E o amor também nos diz que não devemos recear aprender com os nossos inimigos para amarmos ainda mais o nosso povo.
Mao, depois de se encontrar com Nixon e Kissinger, disse a quem o quis ouvir: “Gosto de negociar com pessoas de direita. Dizem o que pensam realmente – não são como as pessoas de esquerda que dizem uma coisa e querem dizer outra.” Há neste desabafo uma verdade profunda. A lição de Mao tornou-se ainda mais pertinente nos dias de hoje do que o foi na altura.
De facto podemos aprender muito mais com os conservadores inteligentes e críticos, os que Zizek apelida de não reacionários, do que com os progressistas liberais. Ainda segundo este mesmo filósofo, estes últimos tendem a anular as “contradições” inerentes à ordem existente, que os primeiros se dispõem a reconhecer irresolúvel.
Segundo Daniel Bell, o progresso do capitalismo, que tem por sustentáculo a ideologia consumista, está a minar pouco a pouco a chamada ética protestante, que tornou o capitalismo possível. O capitalismo hoje funciona cada vez mais como a “institucionalização da inveja”.
No fundo, os progressistas de pacotilha, mais uma vez citando Mao (de facto o veneno combate-se com o próprio veneno), “só levantam o rochedo para o deixarem cair em cima dos pés”.
A nós toca-nos fazer real o mito de Sísifo, condenados a repetir sempre a mesma tarefa de empurrar a pedra até o cume da montanha, sendo que, de cada vez que estamos a alcançar o topo, a pedra cai-nos das mãos e rola novamente pela montanha abaixo até o ponto de partida, invalidando completamente o duro esforço despendido no seu transporte.
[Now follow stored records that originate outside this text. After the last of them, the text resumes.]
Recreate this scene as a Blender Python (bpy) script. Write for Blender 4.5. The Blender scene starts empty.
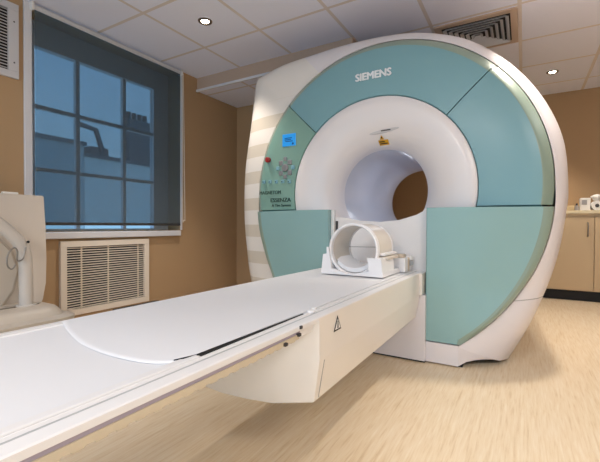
import bpy, bmesh, math, random
from mathutils import Vector, Matrix
random.seed(7)
PI = math.pi
C = bpy.context.scene.collection
SC = bpy.context.scene

# ------------------------------------------------------------------ materials
def srgb(r, g, b):
    f = lambda c: (c/255/12.92) if c/255 <= .04045 else ((c/255+.055)/1.055)**2.4
    return (f(r), f(g), f(b), 1)

def mat(name, col, rough=.5, metal=0, spec=.5, coat=0, alpha=1, trans=0, emit=None, estr=0, noise=0, nscale=40, bump=0, bscale=200):
    m = bpy.data.materials.new(name); m.use_nodes = True
    nt = m.node_tree; b = nt.nodes['Principled BSDF']
    b.inputs['Base Color'].default_value = col
    b.inputs['Roughness'].default_value = rough
    b.inputs['Metallic'].default_value = metal
    b.inputs['Specular IOR Level'].default_value = spec
    b.inputs['Coat Weight'].default_value = coat; b.inputs['Coat Roughness'].default_value = .22
    b.inputs['Alpha'].default_value = alpha
    b.inputs['Transmission Weight'].default_value = trans
    if emit:
        b.inputs['Emission Color'].default_value = emit
        b.inputs['Emission Strength'].default_value = estr
    tc = nt.nodes.new('ShaderNodeTexCoord')
    n = nt.nodes.new('ShaderNodeTexNoise'); n.inputs['Scale'].default_value = nscale; n.inputs['Detail'].default_value = 4
    nt.links.new(tc.outputs['Object'], n.inputs['Vector'])
    mr = nt.nodes.new('ShaderNodeMapRange')
    mr.inputs['To Min'].default_value = 1-noise; mr.inputs['To Max'].default_value = 1+noise
    nt.links.new(n.outputs['Fac'], mr.inputs['Value'])
    hs = nt.nodes.new('ShaderNodeHueSaturation'); hs.inputs['Color'].default_value = col
    nt.links.new(mr.outputs['Result'], hs.inputs['Value'])
    if noise: nt.links.new(hs.outputs['Color'], b.inputs['Base Color'])
    if bump:
        n2 = nt.nodes.new('ShaderNodeTexNoise'); n2.inputs['Scale'].default_value = bscale
        nt.links.new(tc.outputs['Object'], n2.inputs['Vector'])
        bp = nt.nodes.new('ShaderNodeBump'); bp.inputs['Strength'].default_value = bump; bp.inputs['Distance'].default_value = .002
        nt.links.new(n2.outputs['Fac'], bp.inputs['Height']); nt.links.new(bp.outputs['Normal'], b.inputs['Normal'])
    return m

M = {}
M['wall'] = mat('tan_wall_paint', srgb(182, 151, 116), .85, spec=.2, noise=.03, nscale=3, bump=.15)
M['soffit'] = mat('soffit_paint', srgb(194, 170, 152), .85, spec=.2, noise=.02, nscale=3)
M['white'] = mat('white_gelcoat', srgb(235, 230, 228), .28, coat=.25, noise=.01, nscale=6)
M['white_rim'] = mat('white_rim_gelcoat', srgb(228, 221, 222), .3, coat=.2, noise=.01, nscale=6)
M['funnel'] = mat('white_funnel_gelcoat', srgb(232, 226, 226), .3, coat=.2, noise=.01, nscale=6)
M['bore'] = mat('pale_blue_bore_liner', srgb(216, 218, 228), .25, coat=.3, noise=.01, nscale=6)
M['teal'] = mat('teal_frosted_panel', srgb(120, 164, 173), .42, coat=.25, noise=.015, nscale=4)
M['teal_low'] = mat('teal_frosted_lower_panel', srgb(140, 177, 177), .42, coat=.25, noise=.015, nscale=4)
M['teal_left'] = mat('green_teal_frosted_panel', srgb(126, 164, 152), .42, coat=.25, noise=.015, nscale=4)
M['teal_band'] = mat('olive_teal_bent_edge', srgb(140, 158, 144), .35, coat=.3, noise=.015, nscale=4)
M['teal_edge'] = mat('dark_teal_edge', srgb(70, 125, 125), .4)
M['table'] = mat('table_white_plastic', srgb(232, 230, 230), .35, coat=.15, noise=.01, nscale=8)
M['mat'] = mat('white_vinyl_mat', srgb(228, 228, 231), .55, noise=.01, nscale=5, bump=.05, bscale=90)
M['table_side'] = mat('table_cream_plastic', srgb(231, 225, 218), .3, coat=.2, noise=.01, nscale=6)
M['rail'] = mat('grey_aluminium_rail', srgb(190, 192, 194), .35, metal=.5)
M['purple'] = mat('lilac_guide_strip', srgb(176, 166, 182), .5)
M['rack'] = mat('beige_gear_rack', srgb(206, 192, 168), .5)
M['black'] = mat('black_rubber', srgb(14, 14, 15), .6)
M['dark'] = mat('dark_grey_plastic', srgb(60, 58, 58), .5)
M['kick'] = mat('black_kickboard', srgb(12, 11, 10), .6)
M['grille'] = mat('cream_painted_metal', srgb(236, 224, 210), .5)
M['ventwhite'] = mat('white_painted_metal', srgb(205, 203, 206), .5)
M['ventdark'] = mat('dark_duct', srgb(25, 24, 26), .8)
M['frame'] = mat('white_window_paint', srgb(218, 217, 222), .5)
M['trolley'] = mat('warm_white_moulded_plastic', srgb(212, 201, 190), .45, noise=.015, nscale=5)
M['trolley2'] = mat('stone_moulded_plastic', srgb(190, 179, 166), .45, noise=.015, nscale=5)
M['tube'] = mat('grey_enamel_tube', srgb(200, 192, 184), .35, coat=.2)
M['steel'] = mat('brushed_steel', srgb(150, 145, 140), .35, metal=.9)
M['cab'] = mat('cream_laminate', srgb(206, 180, 142), .45, noise=.02, nscale=4)
M['worktop'] = mat('pale_worktop', srgb(232, 218, 182), .4)
M['red'] = mat('red_button', srgb(150, 25, 32), .35, coat=.3)
M['screen'] = mat('lit_blue_display', srgb(25, 120, 190), .3, emit=srgb(40, 150, 225), estr=.45)
M['screen_ink'] = mat('dark_blue_display_text', srgb(10, 70, 130), .4)
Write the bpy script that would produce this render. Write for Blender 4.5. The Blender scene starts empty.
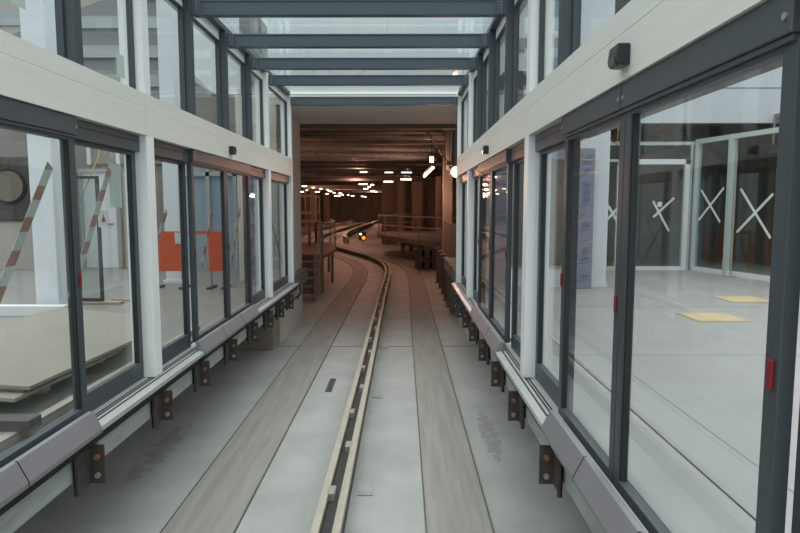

Parece que vivemos no fim dos tempos. Até importamos o tantra da cultura hindu. Nele encontra-se, segundo Slavoj Zizek, «a lógica espiritual do capitalismo tardio», “reunindo a espiritualidade e os prazeres terrenos, a transcendência e os benefícios materiais, a experiência divina e o shopping ilimitado. Propaga a transgressão permanente de todas as regras, a violação de todos os tabus, a satisfação instantânea como via de iluminação; supera o antiquado pensamento «binário», o dualismo do espírito e do corpo, afirmando que o corpo na sua realidade mais material (localização do sexo e do prazer) é a vida real a despertar do espírito. A felicidade resulta do «dizer sim» a todas as necessidades corporais, e não da sua negação: a perfeição espiritual resulta da intuição de que já somos divinos e perfeitos, e não é qualquer coisa que tenhamos de conseguir através do esforço e da disciplina.”
Não sei se foi deste caldo de cultura que nasceu a ideia peregrina de atribuir o Nobel da Literatura a Bob Dylan.
Devemos sempre desconfiar dos iluminados do costume que se julgam ser a única fonte da verdade. Acontece que a verdade é sempre outra.
Tudo isto parece por vezes a nossa casa tão cheia de luz mas esvaziada por essa mesma luz. Clarice Lispector bem nos avisou: Às vezes começa-se a brincar com os pensamentos e, inesperadamente, é o brinquedo que começa a brincar connosco.